The Fed was supposed to hike rates at the end of 2010, or the end of 2011, according to the Fed funds futures. Not only did the Fed come out saying it would not lift rates, the central bank also initiated new rounds of stimulus, dubbed “quantitative easing” in 2010, followed by “Operation Twist” in 2012, in an attempt to lower long-term interest rates. The Fed stepped in again that year with a third round of stimulus, referred to as “QE3.”
Today Vs. The 1990s
To be sure, the U.S. economy has a history of flourishing while withstanding slowdowns across the globe. In 1997, for instance, the U.S. boomed and avoided a financial contagion while much of Asia endured an economic meltdown.
But the U.S. is in a different place today. In the late 1990s, the economy benefited from a combination of ideal conditions: low unemployment, peaking productivity from baby boomers, a debt cycle that had not yet peaked, and a technology boom.
The Fed's current narrative is that its five-year asset-purchasing program helped the U.S. avoid further economic catastrophe in the aftermath of the 2008 financial crisis.
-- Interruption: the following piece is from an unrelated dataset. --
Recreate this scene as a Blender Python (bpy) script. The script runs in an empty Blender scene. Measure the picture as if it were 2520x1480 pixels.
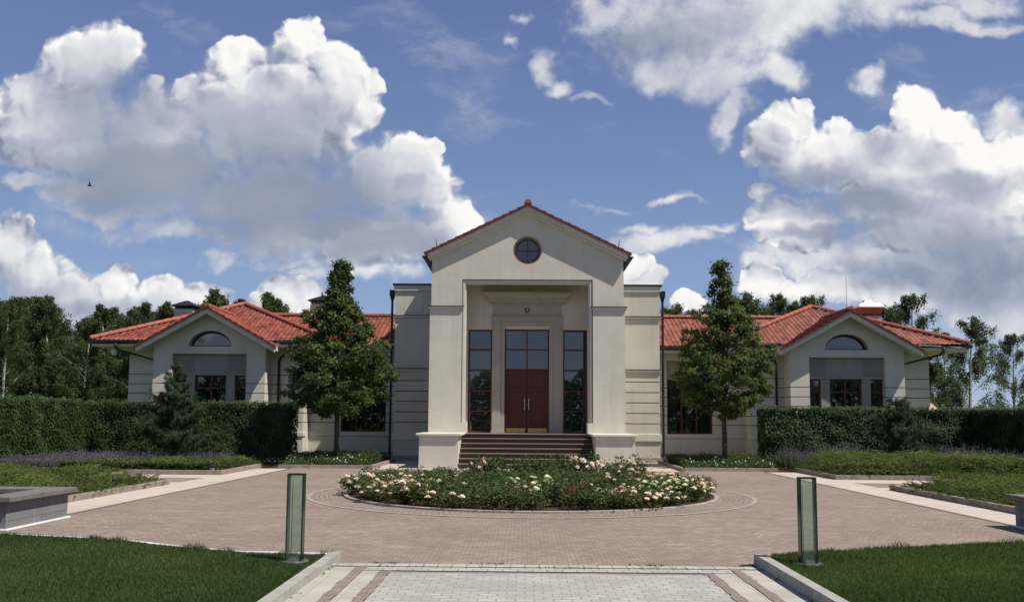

But as the third phase of the Fed’s effort, or “QE3,” came to an end last October, and as the central bank debates whether to raise rates this year, many economists fear the U.S. economy hasn’t yet returned to full strength and may not be able to withstand a China-induced global slowdown. The Fed is putting a Band-Aid on the wounds from the Great Recession, but the wounds still haven’t healed, notes Adam Sarhan, founder and chief executive officer of Sarhan Capital.
“If you look at Wall Street, it reacted perfectly to the Fed’s easy money policy. It’s followed the central bank’s script perfectly,” Sarhan said. “But if you look at Main Street, it hasn’t.”
Up Next, Jackson Hole
Economists are looking ahead to the annual Economic Policy Symposium in Jackson Hole, Wyoming, this week, which brings together many of the world's central bankers. Stanley Fischer, the Federal Reserve’s vice chairman, is scheduled to give a speech that could provide further clues about the Fed's next move.
Federal Reserve Bank of Atlanta President Dennis Lockhart said Monday he continues to expect a rate hike this year, but cautioned that a stronger dollar, a weaker Chinese yuan and falling oil prices could complicate the central bank’s outlook going forward.
“I expect the normalization of monetary policy -- that is, interest rates -- to begin sometime this year,” Lockhart said Monday at a Public Pension Funding Forum in Berkeley, California. “Currently, developments such as the appreciation of the dollar, the devaluation of the Chinese currency, and the further decline of oil prices are complicating factors in predicting the pace of growth.”